Eugene Dunphy presents another instalment in his Ballad Sheet Series
Near to Banbridge town in the
County Down on a morning last July,
Down a boreen green came a sweet
cailín and she smiled as she passed me by;
Oh she looked so neat from her
two white feet to the sheen of her nut brown hair,
Such a coaxin’ elf, I’d to shake
myself to make sure I was really there.
Chorus:
Oh, from Bantry Bay up to Derry
Quay and from Galway to Dublin
town,
No maid I’ve seen like the brown cailín that I met in the County Down.
It’s common knowledge that the Gaelic League did much to preserve and promote the Irish language, and to instil in the Irish people a pride in their rich cultural heritage. Following its foundation in 1893, League branches sprung up all over the country but as many soon discovered, concerts organised by local branches were often quite boring, worthy affairs; just ‘too gloomy’, according to The Freeman’s Journal.
Enter stage left, and to thunderous applause, Cathal MacGarvey, an Irish speaker from Donegal, who was blessed with an impish sense of humour. Born in Rathmullan on the 3rd of June 1866, he moved to Dublin in his early twenties and immersed himself in all aspects of the League.
In 1900 he opened ‘An Stad’, a tobacconist shop and guest house at 30, North Frederick Street, the address becoming a hub for poets and writers. When his shop was visited by luminaries such as Douglas Hyde, WB Yeats, James Joyce or Seán O’Casey, MacGarvey regaled them with stories, jokes, recitations and songs, delivered either in Irish or English.
He made guest appearances at League functions throughout the country, and when An Stad closed in 1905, ‘the King of Irish Ireland Entertainers’ decided to turn professional.
The majority of MacGarvey’s humorous recitations (and there were many) were self-composed, and included titles such as ‘An Orangeman’s St. Patrick’s Day’, ‘Mulligan’s Terrier Dog’, and the epic ‘Mayoral Banquet at Ninepence a Skull’.
On the 24th of July 1910, at St. Mary’s Hall, Kingscourt, County Cavan, he introduced the local branch of the League to a new song, The Star of the County Down. Both words and music were published in May 1911, by Gill & Sons, Dublin.

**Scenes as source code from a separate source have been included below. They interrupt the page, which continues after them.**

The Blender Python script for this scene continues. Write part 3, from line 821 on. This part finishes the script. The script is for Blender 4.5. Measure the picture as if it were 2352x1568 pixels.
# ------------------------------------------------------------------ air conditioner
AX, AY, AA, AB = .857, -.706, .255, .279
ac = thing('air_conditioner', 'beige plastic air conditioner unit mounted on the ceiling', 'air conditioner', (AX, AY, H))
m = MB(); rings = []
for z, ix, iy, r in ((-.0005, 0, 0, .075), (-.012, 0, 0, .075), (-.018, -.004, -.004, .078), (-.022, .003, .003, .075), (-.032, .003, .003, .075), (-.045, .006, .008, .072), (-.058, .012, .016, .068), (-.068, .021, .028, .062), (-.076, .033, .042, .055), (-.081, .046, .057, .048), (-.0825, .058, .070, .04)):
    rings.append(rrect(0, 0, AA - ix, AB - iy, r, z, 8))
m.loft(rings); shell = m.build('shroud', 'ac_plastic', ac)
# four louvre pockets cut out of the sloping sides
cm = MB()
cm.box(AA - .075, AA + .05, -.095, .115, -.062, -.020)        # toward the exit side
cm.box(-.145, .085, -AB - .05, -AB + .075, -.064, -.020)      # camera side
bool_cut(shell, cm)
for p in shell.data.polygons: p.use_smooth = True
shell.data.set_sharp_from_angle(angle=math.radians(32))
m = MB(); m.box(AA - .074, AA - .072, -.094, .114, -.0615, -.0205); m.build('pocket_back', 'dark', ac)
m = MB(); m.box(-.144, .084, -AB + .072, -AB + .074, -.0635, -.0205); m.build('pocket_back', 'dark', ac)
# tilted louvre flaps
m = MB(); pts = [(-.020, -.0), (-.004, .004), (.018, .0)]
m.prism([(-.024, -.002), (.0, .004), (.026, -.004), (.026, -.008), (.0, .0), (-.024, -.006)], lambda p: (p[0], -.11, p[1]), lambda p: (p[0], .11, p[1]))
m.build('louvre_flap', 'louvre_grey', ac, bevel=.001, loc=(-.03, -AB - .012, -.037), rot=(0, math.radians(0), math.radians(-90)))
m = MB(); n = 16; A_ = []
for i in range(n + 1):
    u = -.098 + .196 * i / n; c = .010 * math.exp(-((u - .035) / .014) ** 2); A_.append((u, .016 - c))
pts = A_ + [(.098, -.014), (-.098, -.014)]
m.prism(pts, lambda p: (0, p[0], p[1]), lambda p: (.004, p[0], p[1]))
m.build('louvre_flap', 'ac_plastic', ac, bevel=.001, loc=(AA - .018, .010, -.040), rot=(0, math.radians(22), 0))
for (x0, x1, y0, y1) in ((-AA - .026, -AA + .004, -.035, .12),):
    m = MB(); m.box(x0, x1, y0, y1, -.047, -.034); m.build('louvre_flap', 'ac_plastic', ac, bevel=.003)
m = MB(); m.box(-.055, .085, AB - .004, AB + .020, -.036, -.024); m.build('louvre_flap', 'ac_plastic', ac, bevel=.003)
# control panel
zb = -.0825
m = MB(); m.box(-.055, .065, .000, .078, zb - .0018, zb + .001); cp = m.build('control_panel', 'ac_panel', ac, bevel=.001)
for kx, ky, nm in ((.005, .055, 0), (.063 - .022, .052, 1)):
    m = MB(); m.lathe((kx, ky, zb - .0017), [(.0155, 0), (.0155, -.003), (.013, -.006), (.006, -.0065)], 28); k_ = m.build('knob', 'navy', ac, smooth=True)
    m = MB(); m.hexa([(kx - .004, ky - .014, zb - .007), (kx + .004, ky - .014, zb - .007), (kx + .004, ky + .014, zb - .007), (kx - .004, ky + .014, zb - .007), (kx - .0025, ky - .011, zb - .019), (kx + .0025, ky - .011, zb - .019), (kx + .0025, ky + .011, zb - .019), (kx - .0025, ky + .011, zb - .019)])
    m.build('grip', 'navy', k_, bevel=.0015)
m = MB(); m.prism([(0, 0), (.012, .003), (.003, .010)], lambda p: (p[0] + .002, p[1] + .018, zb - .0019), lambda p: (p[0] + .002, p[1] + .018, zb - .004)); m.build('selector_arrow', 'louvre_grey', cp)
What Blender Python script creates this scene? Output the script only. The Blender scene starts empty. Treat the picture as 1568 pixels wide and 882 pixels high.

Set to a traditional air, and arranged for piano by ‘Kaye M’, the song had five verses and included an unforgettable chorus (‘Oh from Bantry Bay up to Derry Quay…’), but when sung today the verses are usually whittled down to three.
The subject matter is not unusual, in that it tells of a man being smitten by a beautiful girl, in this case Rosie McCann from Banbridge, County Down, and the lyrics are far from Keatsian or Byronesque, but the imagery contained therein would give any romantic poet a run for his money.
Only MacGarvey would dare to include the following line in a love song: ‘When her eye she’d roll, she could coax ’pon my soul, a spud from a hungry pig’. Audiences from Ballyshannon to Cork, from Dublin to Belfast, simply could not get enough of it.
In 1912 MacGarvey was appointed manager of a new Dublin cinema, the Phoenix Picture Palace on Ellis’s Quay, and two years later, he took up the post of manager of the Masterpiece Theatre at 99, Talbot Street. When returning from his lunch break on the 5th of May 1916, just days after the Easter Rising, he was almost killed when a damaged gas-pipe exploded near O’Connell Street Bridge, the Irish Independent recording that ‘he was thrown violently against the side of the bridge and was left unconscious for some minutes’. Undaunted, MacGarvey brushed the brick dust from his hair and clothes, and returned to his duties in Talbot Street.